The non-pacifist argument is nearly always a utilitarian one—that we ought to take a few lives if it means saving many more. This consequentialist framework asserts that the act of intervening with violence is sometimes morally required if one perceives that such an act could minimize overall pain and maximize overall pleasure. In contexts of war, this would amount to an act of violence which would take a few lives in order to save more than the number taken.

But notice that the origin of this sense—that violent intervention is morally required if one perceives that such an act would minimize the number of lives lost—does not originate from New Testament ethical principles but simply from a utilitarian mindset.

Contrary to the (primarily American) utilitarian mindset, the Hebraic mindset asserts that our moral obligations are determined by God’s laws. Divine revelation, to a Hebrew, determines our moral obligations, even when we believe there is a better way to live. That is, even when we perceive that there is a more “morally efficient” way to go about things, our true moral obligation remains obedience to God’s covenant.

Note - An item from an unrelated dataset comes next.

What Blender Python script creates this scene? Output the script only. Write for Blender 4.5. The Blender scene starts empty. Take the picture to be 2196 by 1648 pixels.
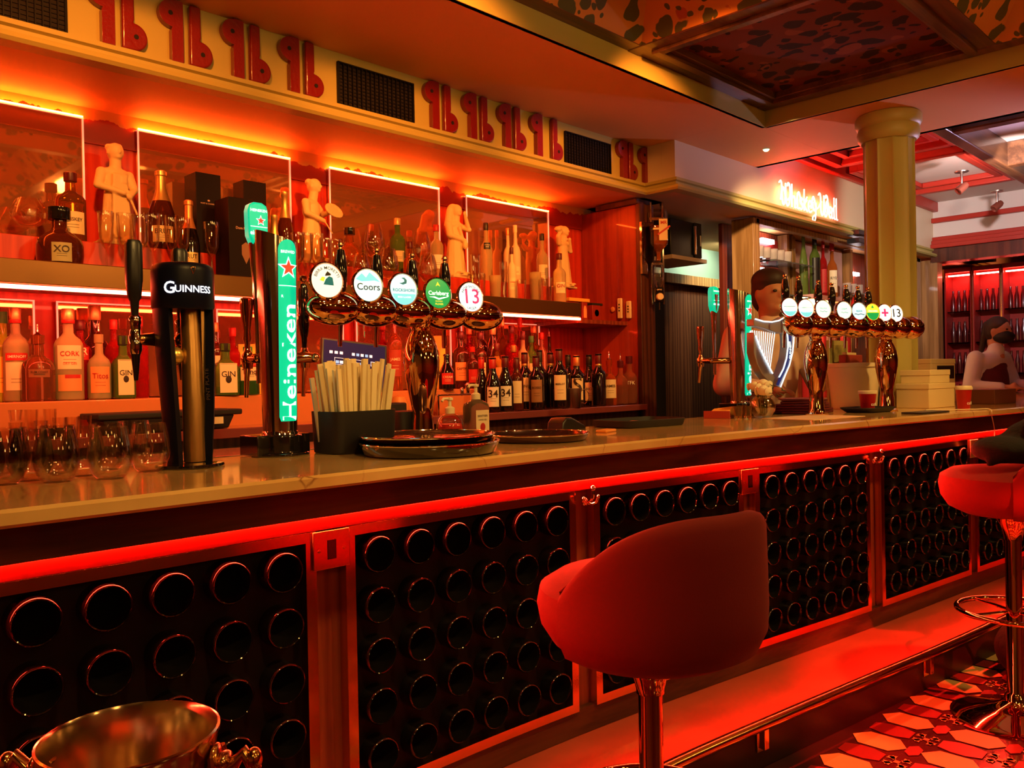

The utilitarian mindset would have us assess what the outcome of each choice will be before we make it. If the moral value of our actions is determined by the outcome, then it may sometimes be right to act in contrariety to the New Testament. In fact, if we are utilitarians, then it we will often be morally required to contradict the New Testament, since the New Testament tells us to prepare for suffering. In essence, utilitarianism forces us to rely on our own wisdom to determine which choices to make.

In contrast, the Hebraic mindset, which Jesus seems to adopt to a large degree, demands that our choices be made out of wholehearted obedience to God’s revelation. While the moral principles in God’s revelation are very concerned with striving toward a peaceful and stable society, nowhere does God’s revelation imply we ought to make the perceived benefits of an act the sole basis of its moral value. As Lee Camp puts it, “it is not our task to make things turn out right, but instead to be faithful witnesses. We have to trust that God will be God, and do what God has promised.”